As jade pieces flow eastward and cash flows westward, what do the Burmese people earn? The answer is nothing, since the Tatmadaw, or Myanmar Armed Forces, stand to gain more than anyone else. The Union of Myanmar Economic Holdings Limited is a conglomerate run by the Tatmadaw. It owns jade mines in Burma’s Kachin State, where the Kachin Independence Army (KIA) has been battling the Burmese military. So sticky is the situation that the Chinese Embassy in Burma refused to acknowledge the presence of Chinese citizens in Kachin when fighting between the Tatmadaw and KIA broke out in January.

The jade trade in Burma is known to be entangled with the drug trade, and heroin addiction is not uncommon among miners, to the point that clean syringes are used in place of spare change.

I asked the jade traders in Ruili what they thought about this. Those who were from Burma denied that it is a trend, perhaps except for a few isolated cases. The Chinese were more forthcoming, saying it’s the Burmese government’s responsibility to police its own citizens.

“If only they were like China—zero tolerance, then there wouldn’t be a problem,” one Chinese jade seller said. “In any case, that’s their problem. The drug is made in Burma, not in China. Buying jade doesn’t affect it. It’s the fault of the Burmese government for letting it happen. Think of Naw Kham”—a notorious Burmese drug lord. “It was the Chinese police who caught him.”

Such selective blindness isn’t uncommon. The Chinese businessmen involved in the jade trade may not be the ones pushing the needles into Burmese veins, but their tacit allowance for seedy developments within their business interest is devastating civil life across the border. Already, Burmese towns along the frontier with China have been built up as playgrounds of vice, where the Chinese visit for gambling, sex, and drugs.

Kunming’s Yunnan Nationalities Village is a sterile, lifeless production of human history and ersatz ethnography within the current Chinese borders, and there are few who visit the so-called tourist destination, so one wonders how it remains afloat financially. The answer is jade.

On the park’s grounds is a massive jade emporium, about half a soccer field’s size, or over 20,000 square feet.
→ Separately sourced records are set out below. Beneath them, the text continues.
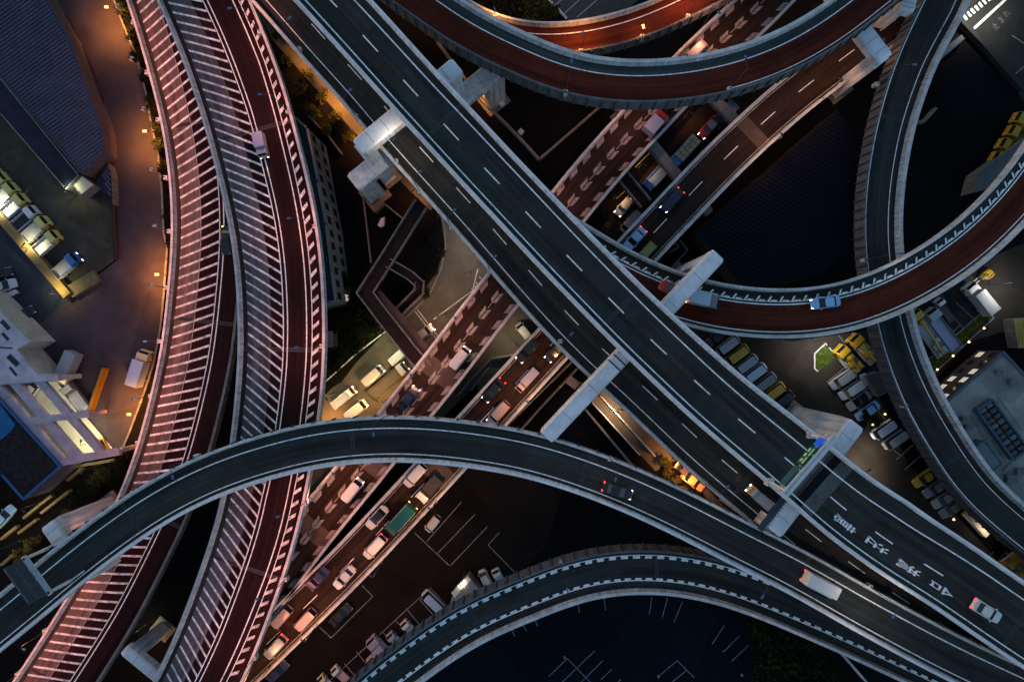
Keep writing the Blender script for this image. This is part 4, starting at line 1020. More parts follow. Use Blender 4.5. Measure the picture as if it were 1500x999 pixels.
for (x, y, r) in ((697, 4, 2.6), (716, 14, 2.4), (735, 8, 2.8), (752, 20, 2.0), (703, 20, 1.6)):
    tree(x, y, r, 6.5, 'dark leafy tree in the planted corner above the orange ramp', group='dark trees above the orange ramp')
tree(778, 14, 2.6, 6.0, 'pale olive tree in the planted corner above the orange ramp', olive=True)
tree(803, 18, 1.9, 4.5, 'bright green bush at the kerb of the small upper car park', 'bush', olive=True, name='bush')
for (x, y, r) in ((172, 18, 1.4), (186, 50, 1.3), (197, 82, 1.5), (206, 116, 1.3), (214, 150, 1.4), (222, 185, 1.2), (227, 214, 1.3), (233, 246, 1.4), (238, 280, 1.2), (242, 318, 1.2), (243, 355, 1.1)):
    tree(x + 8, y, r, 2.4, 'dark shrub between the service road and the pink hatched viaduct', 'shrub', 'shrubs along the service road', name='shrub')
for (x, y, r, o) in ((152, 697, 1.6, 0), (140, 707, 1.5, 0), (126, 722, 1.6, 0), (112, 731, 1.3, 0), (165, 685, 1.3, 0), (176, 676, 1.2, 0)):
    tree(x, y, r, 2.6, 'dark bush between the strip walls and the pink hatched viaduct', 'bush', 'dark bushes left of the flyover', name='bush')
for (x, y, r, l) in ((42, 801, 1.3, 'yellow-green bush nearest the sign gantry at the far left'), (28, 814, 1.3, 'yellow-green bush low in the left corner beside the flyover'), (52, 792, 1.1, 'orange-tinted bush beside the flyover at the far left'), (96, 752, 1.0, 'yellow bush beside the pink side of the far left pier'), (182, 668, .9, 'small yellow bush by the end of the lavender beams'), (150, 694, .8, 'light green bush at the strip wall under the parking deck')):
    tree(x, y, r, 1.8, l, 'bush', olive=True, name='bush')
for (x, y, r) in ((500, 470, 2.2), (530, 462, 2.3), (515, 500, 2.4), (489, 528, 2.0), (548, 477, 1.8), (525, 440, 1.9), (505, 415, 1.7)):
    tree(x, y, r, 5.0, 'dark tree in the black plot below the narrow office building', group='dark trees in the black plot')
for (x, y, r) in ((1118, 925, 2.6), (1140, 940, 2.8), (1165, 948, 2.6), (1130, 968, 2.7), (1155, 975, 2.9), (1185, 975, 2.6), (1200, 995, 2.5), (1170, 1000, 2.6), (1118, 990, 2.4)):
    tree(x, y, r, 6.0, 'dark tree in the corner below the bottom ramp', group='dark trees below the bottom ramp')
for i, (x, y) in enumerate(((978, 690), (988, 706), (1000, 722), (972, 676))):
    tree(x, y, 1.1, 1.6, 'flowering bush along the orange-lit side street', 'bush', 'bushes along the orange side street', olive=True, name='bush')
for (x, y) in ((640, 312), (636, 350), (632, 400), (622, 430), (646, 372)):
    tree(x, y, 1.0, 1.8, 'shrub inside the loop beside the narrower carriageway', 'shrub', 'shrubs inside the loop', name='shrub')
for (x, y) in ((420, 90), (440, 130), (462, 165), (430, 60), (478, 190), (452, 108), (474, 142), (492, 170), (408, 50), (512, 200)):  # some of these shrubs are added to shade and break up the orange light
    tree(x, y, 1.2, 2.2, 'brown-lit shrub between the hatched viaduct and the main line, some added for shade', 'shrub', 'shrubs in the orange-lit gap', olive=True, name='shrub')
for (x, y) in ((1283, 616), (1268, 612), (1262, 625)):
    tree(x, y, 1.0, 1.4, 'low hedge bush between parked cars by the small amber lamps', 'bush', 'hedge bushes in the delivery car park', name='bush')
gr = MB(); rr = random.Random(5)
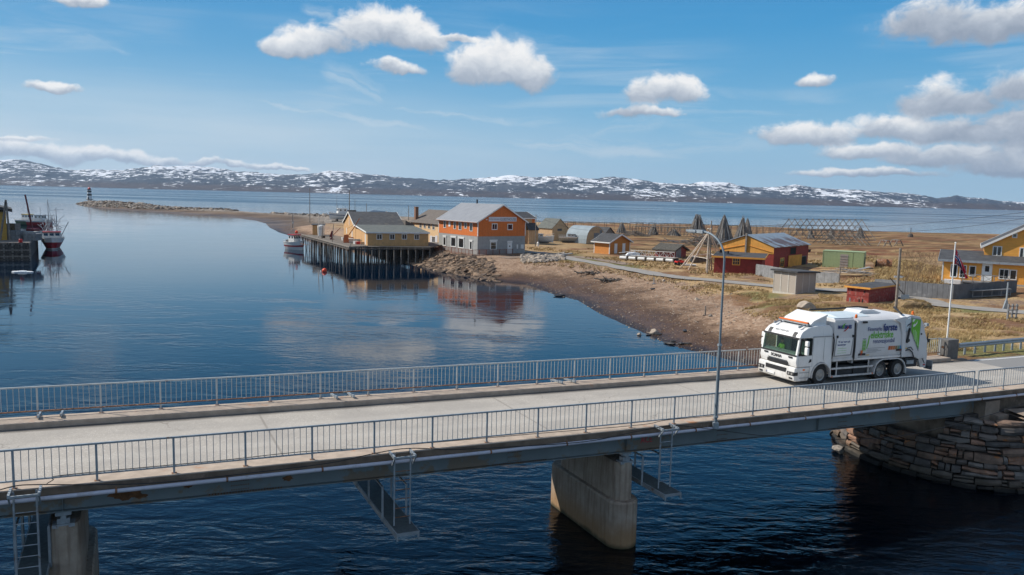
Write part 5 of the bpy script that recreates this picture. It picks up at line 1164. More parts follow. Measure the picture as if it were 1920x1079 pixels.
for t in (.5, 2.9, 5.2):
    c0 = Vector((*B(41.0, t).xy, 3.02)); X = Vector((bu.x, bu.y, 0)); top_ = zd(41)+GB(41)-3.02
    wpart(ab, 'bearing', MB().bar(c0-X*.2, c0+X*.2, .3, .08).bar(c0-X*.1+Vector((0, 0, top_*.5)), c0+X*.1+Vector((0, 0, top_*.5)), .2, max(.05, top_*.9)), m_galv)

# concrete end post, guard rail
eb = thing('end_post', 'dark weathered concrete block closing the bridge railing beside the flagpole', 'post', B(48.6, 7.55, -.2), TH)
m_endp = mat('dark_weathered_concrete', (.13, .125, .12), .92, var=.25, scale=2, dirt=(.30, .19, .12), dscale=.9, dlo=.62)
bevel(MB().prism([(-.5, -.35), (.5, -.35), (.5, .35), (-.5, .35)], 'z', -.4, 1.22).obj('block', m_endp, eb), .03)
MB().box(-1.3, -.7, -.3, .9, -.36, .03).obj('footing', m_conc, eb)
for z_ in (.2, .75): MB().tube((-.62, -.05, z_), (-.5, -.05, z_), .07).obj('pipe_stub', m_rust, eb)
gr_ = thing('guard_rail', 'galvanised guard rail on short posts along the road after the concrete block', 'guard rail', at(1809, 664, 4.1))
gpts = [at(x, y, 4.1) for x, y in ((1796, 665.5), (1809, 664), (1828, 662.2), (1847, 660.4), (1866, 658.4), (1882, 656.8), (1898, 655.4), (1914, 653.8))]
dlt = gpts[-1]-gpts[-2]; gpts += [gpts[-1]+dlt*(i+1) for i in range(8)]
prof = [(-.02, .44), (-.06, .50), (-.02, .56), (-.02, .62), (-.06, .68), (-.02, .74), (.0, .74), (-.0, .62), (-.035, .68), (.0, .56), (-.0, .50), (.0, .44)]
mb = MB(); prof = [(-.015, .42), (-.075, .48), (-.075, .53), (-.015, .585), (-.075, .64), (-.075, .69), (-.015, .75), (.0, .75), (.0, .42)]
for a, c_ in zip(gpts, gpts[1:]):
    d = (c_-a).xy.normalized(); nn_ = Vector((-d.y, d.x, 0)); k = len(prof); vs = [p+nn_*t+Vector((0, 0, z_)) for p in (a, c_) for t, z_ in prof]; mb.add(vs, [(j, (j+1) % k, k+(j+1) % k, k+j) for j in range(k)])
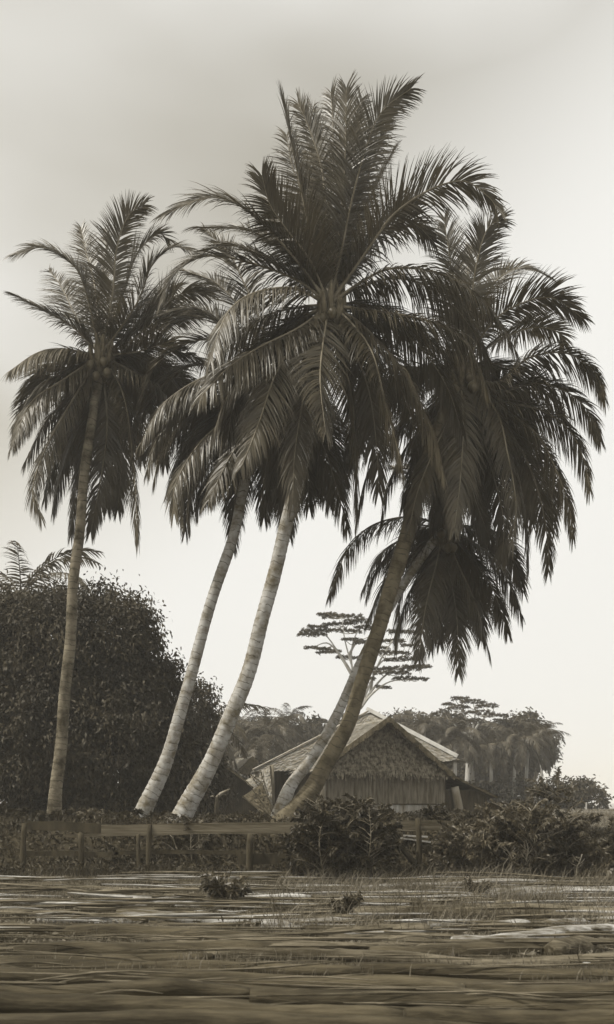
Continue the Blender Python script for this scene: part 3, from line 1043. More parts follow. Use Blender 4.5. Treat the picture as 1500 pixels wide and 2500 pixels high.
umbrella_tree('tall airy tree with pale forked limbs and flat leaf layers, behind the leaning trunks', 58,
              [(872, 1990), (872, 1840), (870, 1735)],
              [[(870, 1740), (884, 1700), (868, 1655), (852, 1600), (842, 1560), (835, 1508)],
               [(870, 1740), (884, 1700), (858, 1640), (825, 1590), (790, 1545), (760, 1550)],
               [(884, 1700), (860, 1630), (862, 1570), (885, 1520)],
               [(860, 1650), (830, 1600), (800, 1570), (765, 1580)],
               [(872, 1735), (900, 1680), (925, 1620), (955, 1570), (985, 1540)],
               [(872, 1735), (905, 1690), (940, 1650), (980, 1630), (1035, 1628)],
               [(905, 1690), (915, 1640), (940, 1610), (980, 1605)],
               [(880, 1730), (908, 1695), (950, 1665), (1000, 1658)],
               [(852, 1600), (870, 1570), (900, 1555)]],
              [(836, 1503, 52, 6), (800, 1499, 24, 5), (873, 1515, 32, 7), (770, 1538, 36, 5), (762, 1547, 36, 5), (843, 1538, 40, 5), (776, 1529, 24, 4), (900, 1530, 34, 5),
               (760, 1580, 15, 4), (803, 1590, 30, 5), (790, 1583, 16, 4), (852, 1604, 32, 5), (890, 1566, 24, 5), (962, 1592, 38, 5), (985, 1608, 45, 5), (970, 1631, 62, 6), (1017, 1626, 34, 5),
               (1003, 1655, 42, 5), (955, 1641, 46, 5), (936, 1676, 17, 4), (980, 1541, 32, 5), (955, 1563, 32, 4), (925, 1580, 26, 4), (1005, 1575, 26, 4), (830, 1522, 40, 4), (860, 1560, 24, 4), (895, 1655, 20, 4)],
              31, r0=0.17)
umbrella_tree('feathery flat topped tree standing above the distant grove on the right', 70,
              [(1140, 1990), (1145, 1850), (1150, 1800)],
              [[(1150, 1800), (1140, 1760), (1130, 1725)], [(1150, 1800), (1175, 1760), (1205, 1740)], [(1150, 1800), (1120, 1780), (1100, 1755)], [(1150, 1800), (1160, 1750), (1160, 1720)]],
              [(1125, 1704, 22, 6), (1155, 1712, 30, 7), (1190, 1722, 26, 6), (1120, 1725, 26, 6), (1165, 1738, 40, 7), (1210, 1745, 30, 7), (1100, 1745, 20, 5), (1140, 1760, 40, 6), (1195, 1768, 36, 7), (1180, 1790, 40, 7), (1225, 1758, 18, 5), (1095, 1718, 14, 4)],
              32, r0=0.2, dens=1.5)
umbrella_tree('small flat topped tree just showing left of the hut ridge', 75,
              [(775, 1990), (778, 1850), (780, 1790)], [[(780, 1800), (775, 1775), (772, 1760)], [(780, 1800), (795, 1775), (805, 1762)]],
              [(775, 1757, 24, 4), (795, 1763, 22, 4), (760, 1768, 16, 4), (910, 1748, 30, 5), (945, 1758, 26, 5)], 33, r0=0.16)

# ------------------------------------------------------------------ the thatched hut
TH = math.radians(18)
rdir = np.array([math.cos(TH), math.sin(TH), 0])
bdir = np.array([-math.sin(TH), math.cos(TH), 0])
Zv = np.array([0, 0, 1.0])
O = np.array([2.63, 33.0, 0.0])
GZ = float(terrain_h(2.6, 33))


def H(r, b, z):
    return O + r * rdir + b * bdir + np.array([0, 0, z])


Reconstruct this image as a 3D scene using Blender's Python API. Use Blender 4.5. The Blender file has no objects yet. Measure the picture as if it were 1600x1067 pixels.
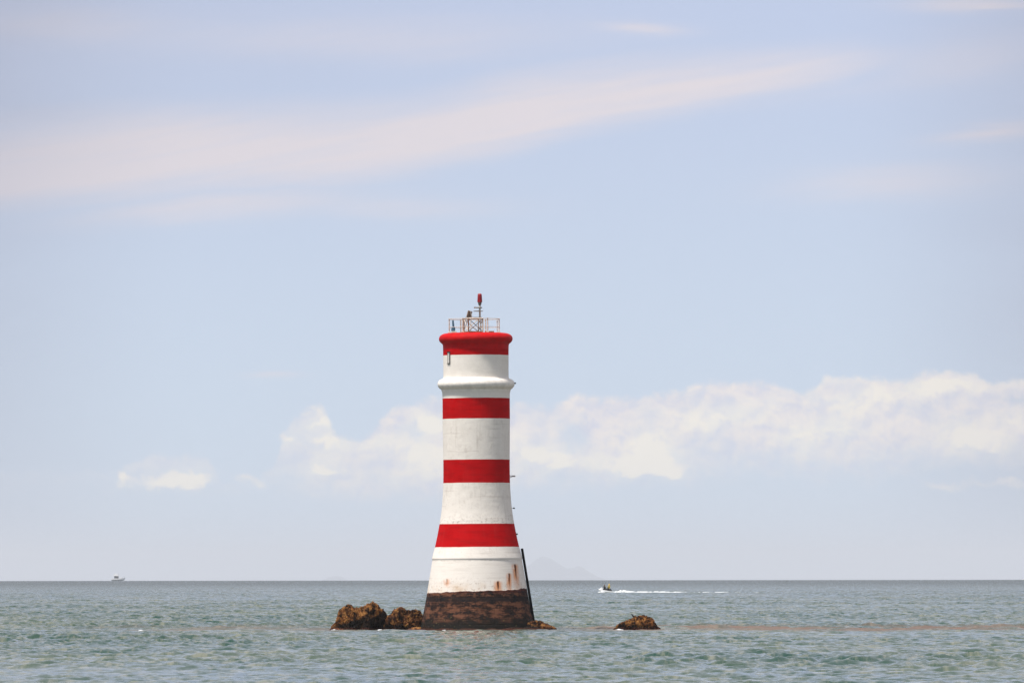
import bpy, bmesh, math, random
import numpy as np
from mathutils import Vector, Matrix, noise as mnoise

# ------------------------------------------------------------------ camera, sky, sun, exposure
F = 12000.0            # focal length in photo pixels (1600 px wide): a long telephoto
H = 3.86               # eye height above the sea
RE = 7.4e6             # earth radius with refraction: the sea curves away to a real horizon
PY0 = 894.0            # photo row of the true horizontal
DT = 517.2             # distance of the lighthouse
EXPO = 0.72
SUN_EL, SUN_AZ = 66.0, -128.0      # azimuth from +Y, clockwise (negative = to the left)

scn = bpy.context.scene
cd = bpy.data.cameras.new('camera'); cam = bpy.data.objects.new('camera', cd)
scn.collection.objects.link(cam); scn.camera = cam
cd.sensor_width = 36; cd.lens = F / 1600 * 36; cd.clip_start = 0.5; cd.clip_end = 200000
cam.location = (0, 0, H)
pitch = math.atan((PY0 - 533.5) / F)
cam.rotation_euler = (Matrix.Rotation(math.pi / 2 + pitch, 3, 'X') @ Matrix.Rotation(math.radians(-0.07), 3, 'Z')).to_euler()

scn.view_settings.view_transform = 'Standard'; scn.view_settings.look = 'None'
scn.view_settings.gamma = 1; scn.view_settings.exposure = EXPO
scn.cycles.use_denoising = True
scn.cycles.max_bounces = 8
scn.cycles.volume_bounces = 1

sl = bpy.data.lights.new('sun', 'SUN'); so = bpy.data.objects.new('sun', sl); scn.collection.objects.link(so)
sl.energy = 3.0; sl.angle = math.radians(6.0); sl.color = (1.0, 0.95, 0.88)
az, el = math.radians(SUN_AZ), math.radians(SUN_EL)
sdir = Vector((math.sin(az) * math.cos(el), math.cos(az) * math.cos(el), math.sin(el)))
so.rotation_euler = sdir.to_track_quat('Z', 'Y').to_euler(); so.location = (0, 0, 80)

# ------------------------------------------------------------------ node helpers
class N:
    """thin wrapper: a node tree in which sockets can be combined with operators"""
    def __init__(s, tree, sock): s.t, s.s = tree, sock
    def _m(s, op, *a, clamp=False):
        n = s.t.nodes.new('ShaderNodeMath'); n.operation = op; n.use_clamp = clamp
        for i, v in enumerate((s,) + a):
            if isinstance(v, N): s.t.links.new(v.s, n.inputs[i])
            else: n.inputs[i].default_value = v
        return N(s.t, n.outputs[0])
    def __add__(s, o): return s._m('ADD', o)
    __radd__ = __add__
    def __sub__(s, o): return s._m('SUBTRACT', o)
    def __rsub__(s, o): return (s * -1.0) + o
    def __mul__(s, o): return s._m('MULTIPLY', o)
    __rmul__ = __mul__
    def __truediv__(s, o): return s._m('DIVIDE', o)
    def pow(s, o): return s._m('POWER', o)
    def abs(s): return s._m('ABSOLUTE')
    def clamp(s): return s._m('ADD', 0.0, clamp=True)
    def max(s, o): return s._m('MAXIMUM', o)
    def min(s, o): return s._m('MINIMUM', o)
    def step(s, lo, hi):      # smooth 0..1 as s goes lo..hi
        n = s.t.nodes.new('ShaderNodeMapRange'); n.interpolation_type = 'SMOOTHSTEP'
        s.t.links.new(s.s, n.inputs['Value'])
        n.inputs['To Min'].default_value = 0; n.inputs['To Max'].default_value = 1
        if lo > hi:
            lo, hi = hi, lo; n.inputs['To Min'].default_value = 1; n.inputs['To Max'].default_value = 0
        n.inputs['From Min'].default_value = lo; n.inputs['From Max'].default_value = hi
        return N(s.t, n.outputs[0])
def gauss(x, y, cx, cy, sx, sy):
    a = (x - cx) / sx; b = (y - cy) / sy
    return ((a * a + b * b) * -1.0)._m('EXPONENT')
def vec(t, x, y, z=0.0):
    n = t.nodes.new('ShaderNodeCombineXYZ')
    for i, v in enumerate((x, y, z)):
        if isinstance(v, N): t.links.new(v.s, n.inputs[i])
        else: n.inputs[i].default_value = v
    return N(t, n.outputs[0])
def xyz(t, v):
    n = t.nodes.new('ShaderNodeSeparateXYZ'); t.links.new(v.s, n.inputs[0])
    return [N(t, o) for o in n.outputs]
def tex(t, v, scale=1.0, detail=4.0, rough=0.55, dist=0.0, dim='3D'):
    n = t.nodes.new('ShaderNodeTexNoise'); n.noise_dimensions = dim; t.links.new(v.s, n.inputs['Vector'])
    n.inputs['Scale'].default_value = scale; n.inputs['Detail'].default_value = detail
    n.inputs['Roughness'].default_value = rough; n.inputs['Distortion'].default_value = dist
    return N(t, n.outputs[0])
def vor(t, v, scale=1.0, detail=3.0, rough=0.5, smooth=0.6):
    n = t.nodes.new('ShaderNodeTexVoronoi'); n.feature = 'SMOOTH_F1'; t.links.new(v.s, n.inputs['Vector'])
    n.inputs['Scale'].default_value = scale; n.inputs['Detail'].default_value = detail
    n.inputs['Roughness'].default_value = rough; n.inputs['Smoothness'].default_value = smooth
    n.normalize = True
    return N(t, n.outputs['Distance'])
def curve(t, x, pts, x0, x1, y0, y1):
    n = t.nodes.new('ShaderNodeFloatCurve'); c = n.mapping.curves[0]
    P = [((a - x0) / (x1 - x0), (b - y0) / (y1 - y0)) for a, b in pts]
    while len(c.points) < len(P): c.points.new(0.5, 0.5)
    for q, (a, b) in zip(c.points, P): q.location = (a, b); q.handle_type = 'AUTO_CLAMPED'
    n.mapping.update()
    nx = ((x - x0) / (x1 - x0)).clamp()
    t.links.new(nx.s, n.inputs['Value'])
    return N(t, n.outputs[0]) * (y1 - y0) + y0
def mixc(t, f, a, b):
    n = t.nodes.new('ShaderNodeMix'); n.data_type = 'RGBA'; n.clamp_factor = True
    for k, v in ((0, f), (6, a), (7, b)):
        if isinstance(v, N): t.links.new(v.s, n.inputs[k])
        elif k == 0: n.inputs[0].default_value = v
        else: n.inputs[k].default_value = (*v, 1)
    return N(t, n.outputs[2])
def mulc(t, a, b):
    n = t.nodes.new('ShaderNodeMix'); n.data_type = 'RGBA'; n.blend_type = 'MULTIPLY'; n.inputs[0].default_value = 1
    for k, v in ((6, a), (7, b)):
        if isinstance(v, N): t.links.new(v.s, n.inputs[k])
        else: n.inputs[k].default_value = (*v, 1)
    return N(t, n.outputs[2])
def lin(r, g, b):
    f = lambda c: ((c / 255 + 0.055) / 1.055) ** 2.4 if c > 10 else c / 255 / 12.92
    return (f(r), f(g), f(b))

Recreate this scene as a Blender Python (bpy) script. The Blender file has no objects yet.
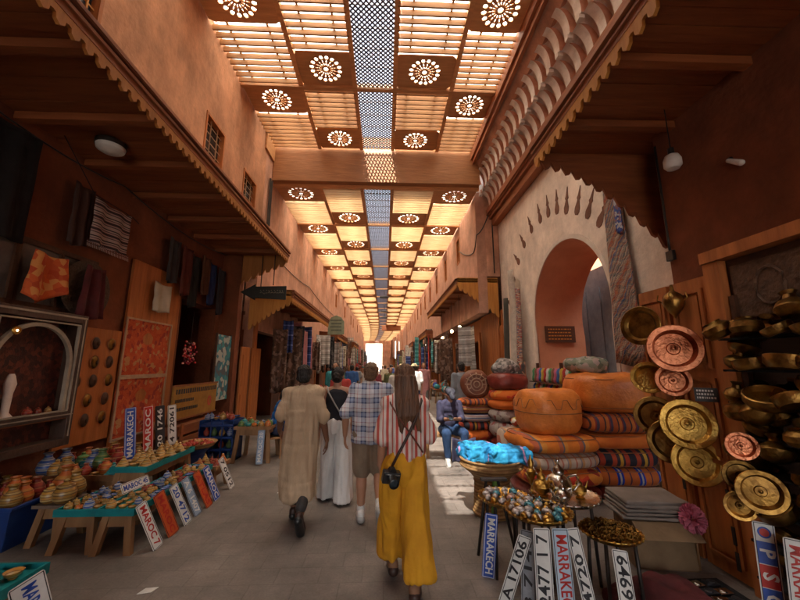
import bpy, bmesh, math, random
from mathutils import Vector, Matrix, noise, Euler
random.seed(7)
PI = math.pi; R = math.radians
sc = bpy.context.scene
C = sc.collection
# ------------------------------------------------------------------ helpers
def lin(c):
    if isinstance(c, str):
        c = tuple(int(c[i:i+2], 16) / 255 for i in (0, 2, 4))
        return tuple(((x + .055) / 1.055) ** 2.4 if x > .04 else x / 12.92 for x in c) + (1,)
    return tuple(c[:3]) + (1,)
MC = {}
def base_mat(name):
    m = bpy.data.materials.new(name); m.use_nodes = True
    n = m.node_tree.nodes; b = n['Principled BSDF']
    return m, n, m.node_tree.links, b
def mapped(n, l, s):
    tc = n.new('ShaderNodeTexCoord'); mp = n.new('ShaderNodeMapping')
    mp.inputs['Scale'].default_value = s
    l.new(tc.outputs['Object'], mp.inputs['Vector'])
    return tc, mp
def finish(n, l, b, colsock, rough, metal, bump, bsc, vec, vary):
    if vary:
        oi = n.new('ShaderNodeObjectInfo'); mr = n.new('ShaderNodeMapRange')
        mr.inputs['To Min'].default_value = 1 - vary; mr.inputs['To Max'].default_value = 1 + vary
        l.new(oi.outputs['Random'], mr.inputs['Value'])
        hs = n.new('ShaderNodeHueSaturation')
        l.new(mr.outputs[0], hs.inputs['Value']); l.new(colsock, hs.inputs['Color']); colsock = hs.outputs[0]
    l.new(colsock, b.inputs['Base Color'])
    b.inputs['Roughness'].default_value = rough; b.inputs['Metallic'].default_value = metal
    if bump:
        nz = n.new('ShaderNodeTexNoise'); nz.inputs['Scale'].default_value = bsc; nz.inputs['Detail'].default_value = 6
        l.new(vec, nz.inputs['Vector'])
        bp = n.new('ShaderNodeBump'); bp.inputs['Strength'].default_value = bump; bp.inputs['Distance'].default_value = .02
        l.new(nz.outputs[0], bp.inputs['Height']); l.new(bp.outputs[0], b.inputs['Normal'])
def mat(name, c1, c2=None, rough=.75, metal=0, scale=5, st=(1, 1, 1), bump=.25, bsc=30, vary=0, lo=.35, hi=.65):
    if name in MC: return MC[name]
    m, n, l, b = base_mat(name)
    c1 = lin(c1); c2 = lin(c2) if c2 else tuple(x * .72 for x in c1[:3]) + (1,)
    tc, mp = mapped(n, l, st)
    nz = n.new('ShaderNodeTexNoise'); nz.inputs['Scale'].default_value = scale; nz.inputs['Detail'].default_value = 5
    nz.inputs['Roughness'].default_value = .62
    l.new(mp.outputs[0], nz.inputs['Vector'])
    r = n.new('ShaderNodeValToRGB'); r.color_ramp.elements[0].position = lo; r.color_ramp.elements[1].position = hi
    r.color_ramp.elements[0].color = c2; r.color_ramp.elements[1].color = c1
    l.new(nz.outputs[0], r.inputs[0])
    finish(n, l, b, r.outputs[0], rough, metal, bump, bsc, mp.outputs[0], vary)
    MC[name] = m; return m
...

Employees who are off-duty from their play-acting as ethnic minorities sometimes take up an extra shift by sorting pieces for the jade megamart, spreading items worth thousands of dollars each across white sheets draped over the cold marble floor. Tour groups are bussed in to the theme park, but the only stop is for them to unload bricks of red ¥100 bills in exchange for a few green rocks.

Those who can’t afford the five-figure price tags can turn to a cheaper alternative: du shi, literally “gambling rock.” The idea is simple: Buy a raw stone, slice it open, and you might find jade within. It’s a mug’s game, but that doesn’t stop some people from trying their luck.

I watched one game unfold. Several older men, possibly in their 60s, spent about 10 minutes selecting a stone. They watched intently as a rotary saw sliced it open, revealing nothing within. They sounded a collective exclamation of defeat. Then one of them had an idea.

“Let’s go buy a flashlight so we can try again.”